De roman bestaat uit drie delen: augustus, februari en augustus. Dat zijn de maanden waarin hoogtepunten rondom de Sant’Agataviering beleefd worden. Die viering krijgt veel aandacht. Ook de Etna, het amfitheater en allerlei andere bezienswaardigheden krijgen nogal wat ruimte toebedeeld, maar daarbij wordt samenhang met de hoofdlijn van het verhaal wel gemist. De auteur schrijft mooi proza, mooie zinnen. Maar een roman is geen verkapte reisgids. Het geheel mist een sterke plot en daar kan de detectiveachtige vraag naar de dood van Roberto en Enrico niets aan veranderen. Dat deel kan de roman niet meer redden.

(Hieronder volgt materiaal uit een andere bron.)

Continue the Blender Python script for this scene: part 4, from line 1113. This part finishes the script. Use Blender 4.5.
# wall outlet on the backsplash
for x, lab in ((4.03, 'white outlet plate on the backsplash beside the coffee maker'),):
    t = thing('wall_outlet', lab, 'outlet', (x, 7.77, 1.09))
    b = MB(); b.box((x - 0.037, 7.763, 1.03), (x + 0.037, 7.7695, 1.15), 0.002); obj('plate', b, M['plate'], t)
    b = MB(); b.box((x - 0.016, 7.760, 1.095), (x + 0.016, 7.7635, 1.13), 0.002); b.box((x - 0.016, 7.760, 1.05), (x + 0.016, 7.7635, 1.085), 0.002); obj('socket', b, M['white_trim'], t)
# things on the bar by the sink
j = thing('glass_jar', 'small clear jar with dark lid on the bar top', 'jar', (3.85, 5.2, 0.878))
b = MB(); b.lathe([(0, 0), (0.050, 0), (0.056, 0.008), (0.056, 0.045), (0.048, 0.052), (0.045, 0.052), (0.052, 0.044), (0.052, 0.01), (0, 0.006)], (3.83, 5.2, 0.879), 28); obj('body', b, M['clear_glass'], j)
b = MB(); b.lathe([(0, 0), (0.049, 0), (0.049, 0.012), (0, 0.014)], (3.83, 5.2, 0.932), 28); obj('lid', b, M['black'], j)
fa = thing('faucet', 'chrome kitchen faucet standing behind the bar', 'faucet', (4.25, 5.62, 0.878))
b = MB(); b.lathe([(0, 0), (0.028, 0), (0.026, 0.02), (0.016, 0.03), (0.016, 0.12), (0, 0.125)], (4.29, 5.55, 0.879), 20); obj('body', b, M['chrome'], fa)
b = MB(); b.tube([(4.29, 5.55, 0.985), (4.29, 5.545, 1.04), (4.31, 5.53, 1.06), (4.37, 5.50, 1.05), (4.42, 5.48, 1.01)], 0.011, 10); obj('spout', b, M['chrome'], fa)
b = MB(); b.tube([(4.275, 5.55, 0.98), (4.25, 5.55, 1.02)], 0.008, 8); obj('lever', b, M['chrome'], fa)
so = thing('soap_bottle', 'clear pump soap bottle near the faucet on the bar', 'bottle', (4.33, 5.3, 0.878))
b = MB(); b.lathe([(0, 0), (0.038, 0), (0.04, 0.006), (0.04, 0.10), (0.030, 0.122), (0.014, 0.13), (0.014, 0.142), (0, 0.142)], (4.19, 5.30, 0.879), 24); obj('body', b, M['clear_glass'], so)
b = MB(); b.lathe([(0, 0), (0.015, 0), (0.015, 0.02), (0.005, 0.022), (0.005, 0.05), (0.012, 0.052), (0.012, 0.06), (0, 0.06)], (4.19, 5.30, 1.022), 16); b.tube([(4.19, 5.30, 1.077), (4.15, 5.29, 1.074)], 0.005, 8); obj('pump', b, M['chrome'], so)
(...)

”Siciliaans testament” is een roman vol heimwee die niet raakt. Het gegeven is wat te schaars om een mooi verhaal op te leveren. En dat wordt niet eens ten eerste veroorzaakt door het heiligenfeest en de buitenhuwelijkse relatie die bevreemding oproepen. Het komt vooral door de vrijblijvendheid om het innerlijk van Suzanna. Al is het verval van Roberto en zijn omgeving goed beschreven, toch houdt Suzanna’s steriele, afstandelijke imago de lezer op afstand. Ze blijft een onduidelijke romanfiguur. Daarnaast blijft de dood van Roberto én zijn zoon Enrico onduidelijk, en dat blijft vragen oproepen.
Het slot van de roman beschrijft hoe Suzanna afscheid neemt van het eiland, de laatste zin luidt: „Ze kijkt naar de witte loper, die steeds langer wordt en ten slotte oplost in het niets.” Hoewel Steenbeeks stijl deze reactie niet verdient, zorgt de inhoud voor datzelfde idee als ik het boek dichtsla.